STORED RECORDS.
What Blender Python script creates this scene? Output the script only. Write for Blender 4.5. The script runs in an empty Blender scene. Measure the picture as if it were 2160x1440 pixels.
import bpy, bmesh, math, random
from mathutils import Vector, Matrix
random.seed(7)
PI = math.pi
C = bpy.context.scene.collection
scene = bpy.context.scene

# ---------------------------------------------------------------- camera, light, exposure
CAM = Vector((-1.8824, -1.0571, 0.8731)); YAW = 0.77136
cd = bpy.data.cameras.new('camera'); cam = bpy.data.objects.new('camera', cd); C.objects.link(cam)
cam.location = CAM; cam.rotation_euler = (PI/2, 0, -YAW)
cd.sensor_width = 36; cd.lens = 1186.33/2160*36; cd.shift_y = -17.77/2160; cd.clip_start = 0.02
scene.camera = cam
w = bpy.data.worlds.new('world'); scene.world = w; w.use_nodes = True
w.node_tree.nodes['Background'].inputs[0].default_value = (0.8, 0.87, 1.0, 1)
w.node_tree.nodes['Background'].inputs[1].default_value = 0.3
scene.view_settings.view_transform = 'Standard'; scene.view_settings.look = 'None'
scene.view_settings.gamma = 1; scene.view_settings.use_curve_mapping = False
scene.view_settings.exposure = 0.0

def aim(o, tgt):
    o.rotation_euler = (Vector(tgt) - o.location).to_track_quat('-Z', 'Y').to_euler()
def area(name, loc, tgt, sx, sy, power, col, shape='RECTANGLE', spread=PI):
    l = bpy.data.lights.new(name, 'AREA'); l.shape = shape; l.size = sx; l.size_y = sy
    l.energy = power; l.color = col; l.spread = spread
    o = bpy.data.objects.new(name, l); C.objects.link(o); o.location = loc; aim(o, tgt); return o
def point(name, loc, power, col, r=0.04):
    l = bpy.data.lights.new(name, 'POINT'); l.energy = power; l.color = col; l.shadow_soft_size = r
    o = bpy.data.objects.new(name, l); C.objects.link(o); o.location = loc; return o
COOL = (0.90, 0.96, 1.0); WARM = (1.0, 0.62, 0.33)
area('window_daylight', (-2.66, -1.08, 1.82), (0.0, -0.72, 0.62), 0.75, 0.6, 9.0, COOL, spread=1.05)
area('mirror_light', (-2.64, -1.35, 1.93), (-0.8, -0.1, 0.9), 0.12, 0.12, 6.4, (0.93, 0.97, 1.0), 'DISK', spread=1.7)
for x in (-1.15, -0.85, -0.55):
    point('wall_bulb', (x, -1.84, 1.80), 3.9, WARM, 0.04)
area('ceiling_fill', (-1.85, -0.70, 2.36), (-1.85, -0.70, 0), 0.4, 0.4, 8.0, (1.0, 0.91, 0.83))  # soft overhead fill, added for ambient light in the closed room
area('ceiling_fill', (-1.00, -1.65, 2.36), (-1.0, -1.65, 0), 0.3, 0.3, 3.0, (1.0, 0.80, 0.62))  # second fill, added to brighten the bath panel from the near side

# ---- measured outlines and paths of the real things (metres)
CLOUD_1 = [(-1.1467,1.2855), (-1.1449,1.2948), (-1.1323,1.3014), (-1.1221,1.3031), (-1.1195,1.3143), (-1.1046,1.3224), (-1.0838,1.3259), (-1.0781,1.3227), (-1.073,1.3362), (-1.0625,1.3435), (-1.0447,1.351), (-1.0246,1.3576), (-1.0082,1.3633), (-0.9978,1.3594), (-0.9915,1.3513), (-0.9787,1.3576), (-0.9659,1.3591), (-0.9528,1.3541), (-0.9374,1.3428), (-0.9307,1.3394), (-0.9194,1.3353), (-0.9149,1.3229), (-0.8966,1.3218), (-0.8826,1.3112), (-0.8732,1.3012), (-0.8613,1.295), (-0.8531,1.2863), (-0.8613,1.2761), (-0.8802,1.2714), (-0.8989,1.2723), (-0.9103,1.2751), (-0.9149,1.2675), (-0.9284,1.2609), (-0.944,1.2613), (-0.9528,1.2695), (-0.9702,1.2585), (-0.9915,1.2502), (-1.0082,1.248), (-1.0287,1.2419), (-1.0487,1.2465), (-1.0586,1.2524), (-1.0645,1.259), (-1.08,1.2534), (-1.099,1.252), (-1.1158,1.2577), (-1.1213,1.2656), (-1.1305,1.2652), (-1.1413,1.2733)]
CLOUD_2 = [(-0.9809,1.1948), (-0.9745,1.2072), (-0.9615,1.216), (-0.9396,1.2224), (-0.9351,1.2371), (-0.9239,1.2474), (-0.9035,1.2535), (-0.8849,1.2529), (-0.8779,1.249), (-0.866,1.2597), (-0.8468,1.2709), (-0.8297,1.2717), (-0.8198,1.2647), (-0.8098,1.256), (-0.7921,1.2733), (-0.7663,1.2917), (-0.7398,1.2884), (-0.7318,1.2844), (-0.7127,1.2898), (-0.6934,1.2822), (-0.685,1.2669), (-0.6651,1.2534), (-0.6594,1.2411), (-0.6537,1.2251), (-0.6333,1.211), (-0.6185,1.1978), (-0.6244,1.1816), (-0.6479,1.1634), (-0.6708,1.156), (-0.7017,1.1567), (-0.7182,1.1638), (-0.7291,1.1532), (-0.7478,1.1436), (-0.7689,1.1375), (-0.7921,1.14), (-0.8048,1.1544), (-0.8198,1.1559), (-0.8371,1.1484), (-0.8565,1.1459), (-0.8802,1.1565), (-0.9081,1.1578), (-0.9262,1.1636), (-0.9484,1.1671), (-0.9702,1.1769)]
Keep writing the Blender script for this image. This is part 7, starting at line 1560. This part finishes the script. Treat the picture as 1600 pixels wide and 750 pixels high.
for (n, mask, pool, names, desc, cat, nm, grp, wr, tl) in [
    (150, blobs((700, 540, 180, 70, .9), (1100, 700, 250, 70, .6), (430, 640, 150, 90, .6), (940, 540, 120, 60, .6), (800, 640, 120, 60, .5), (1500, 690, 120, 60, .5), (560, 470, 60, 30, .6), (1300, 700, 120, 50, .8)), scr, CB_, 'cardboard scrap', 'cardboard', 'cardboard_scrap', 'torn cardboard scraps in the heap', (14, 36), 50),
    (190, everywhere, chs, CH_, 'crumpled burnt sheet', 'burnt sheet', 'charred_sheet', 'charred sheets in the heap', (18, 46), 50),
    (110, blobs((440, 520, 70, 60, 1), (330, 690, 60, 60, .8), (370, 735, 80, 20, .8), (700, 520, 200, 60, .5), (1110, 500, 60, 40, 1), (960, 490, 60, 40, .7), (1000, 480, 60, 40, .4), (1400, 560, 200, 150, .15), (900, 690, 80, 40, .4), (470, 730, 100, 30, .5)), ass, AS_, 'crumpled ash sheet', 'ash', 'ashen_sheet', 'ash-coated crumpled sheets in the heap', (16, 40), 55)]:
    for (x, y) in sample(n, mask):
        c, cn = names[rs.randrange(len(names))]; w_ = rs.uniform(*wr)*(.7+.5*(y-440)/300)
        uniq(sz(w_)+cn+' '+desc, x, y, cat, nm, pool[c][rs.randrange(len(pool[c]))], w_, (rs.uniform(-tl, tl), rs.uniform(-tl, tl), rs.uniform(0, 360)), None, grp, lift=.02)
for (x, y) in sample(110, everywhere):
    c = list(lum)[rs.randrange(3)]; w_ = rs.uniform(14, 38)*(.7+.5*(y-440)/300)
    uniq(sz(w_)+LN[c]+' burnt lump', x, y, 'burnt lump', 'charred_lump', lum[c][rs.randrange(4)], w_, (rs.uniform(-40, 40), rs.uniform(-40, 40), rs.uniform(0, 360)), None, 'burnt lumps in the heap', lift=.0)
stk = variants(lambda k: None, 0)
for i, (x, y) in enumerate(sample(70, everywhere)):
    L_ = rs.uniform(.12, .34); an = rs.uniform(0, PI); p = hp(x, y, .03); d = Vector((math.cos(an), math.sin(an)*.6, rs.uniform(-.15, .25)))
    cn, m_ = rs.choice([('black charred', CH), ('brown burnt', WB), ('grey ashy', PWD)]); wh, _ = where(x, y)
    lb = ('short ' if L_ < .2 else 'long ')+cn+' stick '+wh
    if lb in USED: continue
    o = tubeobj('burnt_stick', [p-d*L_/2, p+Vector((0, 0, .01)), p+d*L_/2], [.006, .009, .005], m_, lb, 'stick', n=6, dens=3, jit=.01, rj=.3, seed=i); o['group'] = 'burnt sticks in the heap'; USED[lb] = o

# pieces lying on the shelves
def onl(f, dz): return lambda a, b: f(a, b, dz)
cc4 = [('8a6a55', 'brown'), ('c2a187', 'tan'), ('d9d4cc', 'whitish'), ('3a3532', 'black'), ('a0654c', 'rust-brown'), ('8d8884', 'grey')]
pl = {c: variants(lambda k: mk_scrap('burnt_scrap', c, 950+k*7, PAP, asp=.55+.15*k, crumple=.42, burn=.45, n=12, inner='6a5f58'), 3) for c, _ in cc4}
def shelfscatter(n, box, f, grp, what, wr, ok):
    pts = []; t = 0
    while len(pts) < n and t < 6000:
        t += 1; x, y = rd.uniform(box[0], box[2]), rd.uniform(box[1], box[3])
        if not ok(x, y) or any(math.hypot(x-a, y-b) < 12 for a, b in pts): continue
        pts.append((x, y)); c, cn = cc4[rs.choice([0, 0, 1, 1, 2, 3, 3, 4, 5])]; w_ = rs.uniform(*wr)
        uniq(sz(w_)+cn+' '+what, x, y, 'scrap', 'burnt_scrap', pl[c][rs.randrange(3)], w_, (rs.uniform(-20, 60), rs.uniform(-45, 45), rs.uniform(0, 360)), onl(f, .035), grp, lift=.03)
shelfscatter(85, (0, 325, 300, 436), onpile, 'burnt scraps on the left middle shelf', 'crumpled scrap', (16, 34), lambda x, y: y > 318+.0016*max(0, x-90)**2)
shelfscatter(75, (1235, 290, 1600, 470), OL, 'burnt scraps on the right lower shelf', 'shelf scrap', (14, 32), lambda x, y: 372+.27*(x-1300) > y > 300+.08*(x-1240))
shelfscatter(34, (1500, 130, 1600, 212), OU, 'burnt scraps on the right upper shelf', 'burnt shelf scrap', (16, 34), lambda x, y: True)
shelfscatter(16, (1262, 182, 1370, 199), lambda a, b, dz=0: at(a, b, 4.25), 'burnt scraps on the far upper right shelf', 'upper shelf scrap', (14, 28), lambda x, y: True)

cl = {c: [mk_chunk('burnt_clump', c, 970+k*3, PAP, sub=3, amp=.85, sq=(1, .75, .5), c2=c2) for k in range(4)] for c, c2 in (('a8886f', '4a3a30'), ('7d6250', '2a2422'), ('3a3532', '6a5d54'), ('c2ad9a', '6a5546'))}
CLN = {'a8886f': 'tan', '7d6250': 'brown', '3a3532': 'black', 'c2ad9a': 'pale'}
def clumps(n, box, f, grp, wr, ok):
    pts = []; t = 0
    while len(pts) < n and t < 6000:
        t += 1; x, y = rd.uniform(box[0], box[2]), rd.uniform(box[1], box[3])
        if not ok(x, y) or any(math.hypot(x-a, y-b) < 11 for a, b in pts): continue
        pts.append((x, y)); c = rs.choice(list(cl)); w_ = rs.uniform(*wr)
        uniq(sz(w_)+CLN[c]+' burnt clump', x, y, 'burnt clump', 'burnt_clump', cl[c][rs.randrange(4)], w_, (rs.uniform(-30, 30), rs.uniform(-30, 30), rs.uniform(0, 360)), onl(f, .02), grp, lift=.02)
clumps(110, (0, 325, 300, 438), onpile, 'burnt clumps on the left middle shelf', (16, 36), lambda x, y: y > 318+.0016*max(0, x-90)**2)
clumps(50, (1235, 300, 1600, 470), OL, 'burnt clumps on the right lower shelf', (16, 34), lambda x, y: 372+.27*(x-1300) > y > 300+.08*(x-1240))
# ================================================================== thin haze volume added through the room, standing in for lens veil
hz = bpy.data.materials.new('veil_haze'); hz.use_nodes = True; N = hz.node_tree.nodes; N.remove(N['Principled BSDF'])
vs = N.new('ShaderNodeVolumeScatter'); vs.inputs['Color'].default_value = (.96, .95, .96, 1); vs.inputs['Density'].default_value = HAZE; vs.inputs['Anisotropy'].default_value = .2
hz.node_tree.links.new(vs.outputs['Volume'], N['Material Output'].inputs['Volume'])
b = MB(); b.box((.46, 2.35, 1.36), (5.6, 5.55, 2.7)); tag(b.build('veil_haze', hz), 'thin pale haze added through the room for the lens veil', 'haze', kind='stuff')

EXERCISE.
Please give back only the lines between the first line of the entries and the line with "scene.view_settings.exposure = 0.0", both ends included, word for word.

EXPECTED ANSWER.
What Blender Python script creates this scene? Output the script only. Write for Blender 4.5. The script runs in an empty Blender scene. Measure the picture as if it were 2160x1440 pixels.
import bpy, bmesh, math, random
from mathutils import Vector, Matrix
random.seed(7)
PI = math.pi
C = bpy.context.scene.collection
scene = bpy.context.scene

# ---------------------------------------------------------------- camera, light, exposure
CAM = Vector((-1.8824, -1.0571, 0.8731)); YAW = 0.77136
cd = bpy.data.cameras.new('camera'); cam = bpy.data.objects.new('camera', cd); C.objects.link(cam)
cam.location = CAM; cam.rotation_euler = (PI/2, 0, -YAW)
cd.sensor_width = 36; cd.lens = 1186.33/2160*36; cd.shift_y = -17.77/2160; cd.clip_start = 0.02
scene.camera = cam
w = bpy.data.worlds.new('world'); scene.world = w; w.use_nodes = True
w.node_tree.nodes['Background'].inputs[0].default_value = (0.8, 0.87, 1.0, 1)
w.node_tree.nodes['Background'].inputs[1].default_value = 0.3
scene.view_settings.view_transform = 'Standard'; scene.view_settings.look = 'None'
scene.view_settings.gamma = 1; scene.view_settings.use_curve_mapping = False
scene.view_settings.exposure = 0.0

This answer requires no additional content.